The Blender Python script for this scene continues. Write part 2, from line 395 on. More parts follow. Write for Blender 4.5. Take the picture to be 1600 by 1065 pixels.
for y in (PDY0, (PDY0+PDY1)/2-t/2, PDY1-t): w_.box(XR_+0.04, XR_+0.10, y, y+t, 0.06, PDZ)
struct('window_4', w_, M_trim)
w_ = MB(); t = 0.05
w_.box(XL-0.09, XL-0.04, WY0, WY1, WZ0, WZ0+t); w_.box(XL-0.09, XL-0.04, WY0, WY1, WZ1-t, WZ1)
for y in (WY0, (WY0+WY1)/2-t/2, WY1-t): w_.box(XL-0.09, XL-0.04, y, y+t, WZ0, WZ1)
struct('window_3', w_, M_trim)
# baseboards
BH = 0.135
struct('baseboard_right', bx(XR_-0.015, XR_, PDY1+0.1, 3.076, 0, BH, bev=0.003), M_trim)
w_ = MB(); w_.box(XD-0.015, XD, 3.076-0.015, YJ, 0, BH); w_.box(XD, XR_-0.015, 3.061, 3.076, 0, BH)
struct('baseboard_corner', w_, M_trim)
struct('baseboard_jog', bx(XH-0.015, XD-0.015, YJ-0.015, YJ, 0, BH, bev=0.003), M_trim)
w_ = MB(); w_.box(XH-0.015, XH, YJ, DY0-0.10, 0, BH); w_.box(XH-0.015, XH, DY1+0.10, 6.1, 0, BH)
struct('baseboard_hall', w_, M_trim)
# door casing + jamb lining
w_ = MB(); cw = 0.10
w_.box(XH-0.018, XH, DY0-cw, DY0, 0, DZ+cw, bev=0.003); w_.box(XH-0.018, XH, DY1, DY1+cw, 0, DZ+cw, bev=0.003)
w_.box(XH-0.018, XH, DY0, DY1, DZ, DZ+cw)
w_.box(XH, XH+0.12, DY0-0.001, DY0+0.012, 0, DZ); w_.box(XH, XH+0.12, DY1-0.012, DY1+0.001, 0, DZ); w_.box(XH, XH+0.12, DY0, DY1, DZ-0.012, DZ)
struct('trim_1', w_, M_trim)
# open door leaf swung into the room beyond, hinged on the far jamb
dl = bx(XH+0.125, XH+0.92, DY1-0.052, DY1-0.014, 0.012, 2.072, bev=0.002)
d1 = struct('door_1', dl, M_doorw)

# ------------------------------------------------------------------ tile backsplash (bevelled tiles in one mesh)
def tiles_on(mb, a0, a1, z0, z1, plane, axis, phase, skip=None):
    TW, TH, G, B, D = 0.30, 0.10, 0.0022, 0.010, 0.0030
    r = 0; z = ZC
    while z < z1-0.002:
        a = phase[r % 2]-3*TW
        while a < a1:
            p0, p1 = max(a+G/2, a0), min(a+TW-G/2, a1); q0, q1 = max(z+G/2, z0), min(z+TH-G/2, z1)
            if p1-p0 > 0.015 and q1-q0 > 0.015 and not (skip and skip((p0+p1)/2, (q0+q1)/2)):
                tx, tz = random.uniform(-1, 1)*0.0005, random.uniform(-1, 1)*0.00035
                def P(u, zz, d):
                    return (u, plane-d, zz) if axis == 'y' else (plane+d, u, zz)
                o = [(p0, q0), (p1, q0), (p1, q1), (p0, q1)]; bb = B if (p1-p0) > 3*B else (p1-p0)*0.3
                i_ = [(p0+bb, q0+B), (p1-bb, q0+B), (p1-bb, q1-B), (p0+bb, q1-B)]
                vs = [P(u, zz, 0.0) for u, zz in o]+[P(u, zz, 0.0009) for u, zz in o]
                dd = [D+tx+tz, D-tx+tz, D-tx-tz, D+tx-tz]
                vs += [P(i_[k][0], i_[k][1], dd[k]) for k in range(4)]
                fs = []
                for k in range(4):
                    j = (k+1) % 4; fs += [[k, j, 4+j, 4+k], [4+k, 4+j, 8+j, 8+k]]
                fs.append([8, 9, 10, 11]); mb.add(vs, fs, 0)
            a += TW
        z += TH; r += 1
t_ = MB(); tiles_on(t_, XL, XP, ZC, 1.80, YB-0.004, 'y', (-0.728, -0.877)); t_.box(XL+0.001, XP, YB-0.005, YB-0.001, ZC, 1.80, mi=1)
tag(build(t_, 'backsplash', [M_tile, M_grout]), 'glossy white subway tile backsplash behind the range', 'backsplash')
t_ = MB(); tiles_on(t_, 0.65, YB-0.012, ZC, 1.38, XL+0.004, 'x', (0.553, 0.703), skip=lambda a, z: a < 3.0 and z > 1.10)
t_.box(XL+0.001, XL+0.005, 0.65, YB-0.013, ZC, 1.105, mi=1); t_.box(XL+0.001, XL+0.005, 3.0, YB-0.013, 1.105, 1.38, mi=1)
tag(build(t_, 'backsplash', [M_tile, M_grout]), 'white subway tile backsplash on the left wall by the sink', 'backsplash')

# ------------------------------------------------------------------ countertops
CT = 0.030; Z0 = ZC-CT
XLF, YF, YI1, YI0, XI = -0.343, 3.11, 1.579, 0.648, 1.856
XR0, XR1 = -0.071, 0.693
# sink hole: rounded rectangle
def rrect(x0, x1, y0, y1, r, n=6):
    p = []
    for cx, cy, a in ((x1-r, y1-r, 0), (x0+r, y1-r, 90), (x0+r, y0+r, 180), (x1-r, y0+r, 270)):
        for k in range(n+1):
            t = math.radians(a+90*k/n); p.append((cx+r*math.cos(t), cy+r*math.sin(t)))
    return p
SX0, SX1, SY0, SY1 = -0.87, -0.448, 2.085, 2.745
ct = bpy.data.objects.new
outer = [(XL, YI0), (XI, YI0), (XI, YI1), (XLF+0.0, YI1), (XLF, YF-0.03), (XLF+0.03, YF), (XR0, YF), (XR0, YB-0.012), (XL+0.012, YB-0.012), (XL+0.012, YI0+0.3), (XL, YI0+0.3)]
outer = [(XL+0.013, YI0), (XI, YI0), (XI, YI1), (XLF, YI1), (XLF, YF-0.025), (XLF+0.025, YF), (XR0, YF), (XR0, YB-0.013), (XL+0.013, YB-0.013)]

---

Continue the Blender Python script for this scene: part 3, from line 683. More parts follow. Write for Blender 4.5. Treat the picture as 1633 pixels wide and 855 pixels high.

What is expected — Above are the records. Copy every line in them holding "script".

Exercise result —
The Blender Python script for this scene continues. Write part 2, from line 395 on. More parts follow. Write for Blender 4.5. Take the picture to be 1600 by 1065 pixels.
Continue the Blender Python script for this scene: part 3, from line 683. More parts follow. Write for Blender 4.5. Treat the picture as 1633 pixels wide and 855 pixels high.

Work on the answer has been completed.